OZYMANDIAS
Percy Bysshe Shelley (1792-1822)

One night last week I was watching a news program that was showing pictures of the ruins of the many giant statues of Saddam Hussein that dotted the urban landscape of Iraq before the recent war. And suddenly it came to me. Of course, the desert ruins of the statue of "Ozymandias." What could be better this week than Shelley's classic poetic depiction of the ephemeral nature of fame and power?

I have mixed feelings about Shelley. I have cherished many of his poems since I was in high school and decided that I would be a famous fiction writer someday and "Drive my dead thoughts over the universe, Like withered leaves to quicken a new birth!", as Shelley put it so deftly in his "Ode to the West Wind."

And I can accept the fact that he was a radical, selfish, nasty, immature, immoral brat who ruined the lives of many people who loved him, and who used his God-given genius to promote socialist nonsense and atheism. Many poets whose work I enjoy were dreadful individuals. And he did, after all, live during a period when a sensitive, intelligent, curious and energetic youth could understandably have been attracted to the newly minted promises of socialism and driven to ponder the timeless question of how a loving God could foist on mankind the kinds of horrors that attended the industrial revolution in England and the Napoleonic wars in Europe.

Nevertheless, Shelley's personal and poetic legacy is a terribly destructive one. In fact, I was amazed the first time I visited the poet's corner in Westminster Abbey and saw the name of this arrogant advocate of atheism engraved on the wall of such a sacred place. I wondered, had no one associated with the Abbey ever read Shelley's "Queen Mab" and the blathering "Notes" that accompany it; that pretentious and shallow screed against God, religion, marriage, morals, the concept of sin, and everything else deemed decent by society in his day? "I brought my daughter RELIGION, on earth: She smothered Reason's babes in their birth . . . ." But what do I know? He was a great poet, and it is, after all, a poet's corner.
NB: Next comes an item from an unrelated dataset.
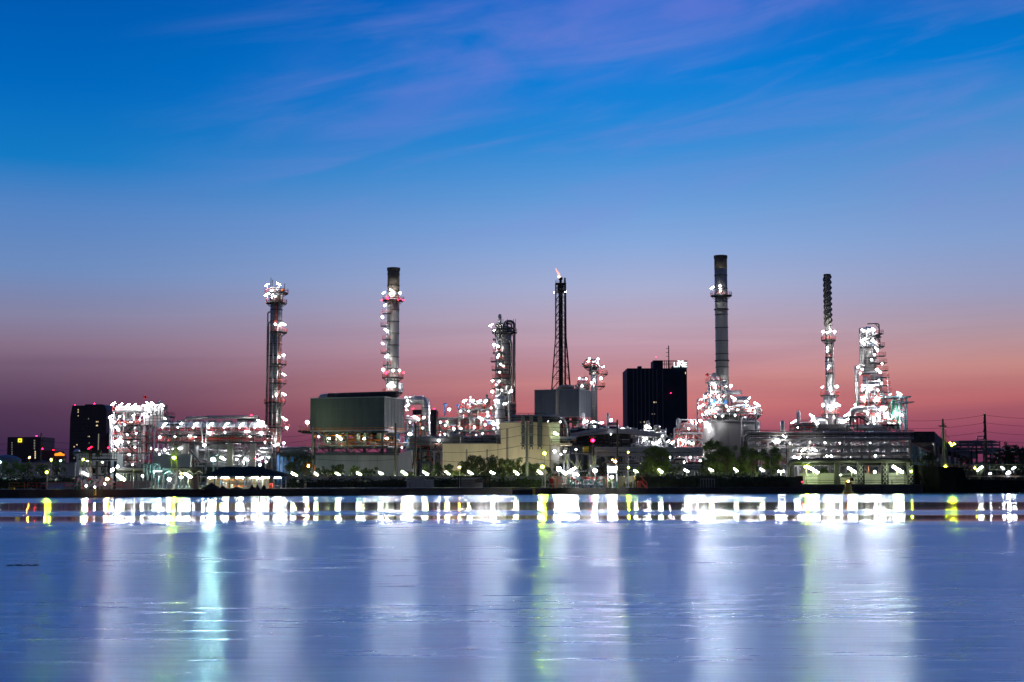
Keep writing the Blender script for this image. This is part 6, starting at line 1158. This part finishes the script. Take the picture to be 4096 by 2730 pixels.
def sign(px0, px1, pt, pb, Y, txt, label, al='CENTER', sz=1.5):
    t = thing('sign_board', label, 'sign', (X((px0+px1)/2,Y,1900), Y, ZL)); bd = MB().box(X(px0,Y,1900), X(px1,Y,1900), Y, Y+.15, Z(pb,Y), Z(pt,Y)).build('board', 'sign_white', t)
    for px in (px0+1, px1-1): MB().box(X(px,Y,1900)-.12, X(px,Y,1900)+.12, Y+.16, Y+.4, ZL, Z(pt,Y)+.6).build('post', 'galv', t)
    lp = P((px0+px1)/2 if al == 'CENTER' else px1-3, pb-(pb-pt)*.2, Y); merge_text(txt, sz, 'lettering', 'ink', t, (lp.x, Y-.03, lp.z), .01, align=al); return t
t = sign(618, 648, 1886, 1905, 275, 'No.10', 'white lit sign board with dark lettering at the left jetty', sz=.75); t = sign(2431, 2468, 1868, 1893, 308, 'C', 'larger white sign board glowing under its lamp at the middle jetty', 'RIGHT', 1.0); lamps(t, 306, [(2449,1873,'-',1.0),(2444,1877,'blob',.9),(2455,1877,'blob',.9)], pole=.1)
tag(MB().box(X(667,266,1950), X(692,266,1950), 266, 267.2, ZL, Z(1937,266)).build('equipment_box', 'sign_white'), 'white equipment box at the foot of the lattice mast', 'cabinet')
# lattice mast with yellow-green lamp
Y = 270; xm = X(697,Y,1900); t = thing('lattice_mast', 'slim lattice mast carrying a bright yellow-green lamp before the coolers', 'mast', (xm, Y, ZL)); h = .5; b = MB(); zt = Z(1700,Y)
for sx in (-1,1):
    for sy in (-1,1): MB().beam((xm+sx*h,Y+sy*h,ZL), (xm+sx*h,Y+sy*h,zt), .11).build('leg', 'grey_steel', t)
z = ZL; k = 0
while z < zt-.5:
    s = 1 if k % 2 else -1; b.beam((xm-s*h,Y-h,z), (xm+s*h,Y-h,z+.7), .07).beam((xm-s*h,Y+h,z), (xm+s*h,Y+h,z+.7), .07); z += .7; k += 1
b.build('lattice', 'grey_steel', t); MB().box(xm-1.6, xm+1.5, Y-.9, Y+.9, zt-.1, zt+.1).build('deck', 'dark_steel', t)
for dx in (-1.2,-.5,.4,1.1): MB().beam((xm+dx,Y,zt+.1), (xm+dx,Y,zt+1.0), .07).build('rod', 'dark_steel', t)
lamps(t, Y-1.2, [(697,1832,'blob',.72,'YG')], pole=0)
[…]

Anyway, I have always liked this particular poem by this most political of poets. May his troubled soul rest peacefully now.

Ozymandias

I met a traveller from an antique land
Who said: `Two vast and trunkless legs of stone
Stand in the desert. Near them, on the sand,
Half sunk, a shattered visage lies, whose frown,
And wrinkled lip, and sneer of cold command,
Tell that its sculptor well those passions read
Which yet survive, stamped on these lifeless things,
The hand that mocked them and the heart that fed.
And on the pedestal these words appear --
"My name is Ozymandias, king of kings:
Look on my works, ye Mighty, and despair!"
Nothing beside remains. Round the decay
Of that colossal wreck, boundless and bare
The lone and level sands stretch far away.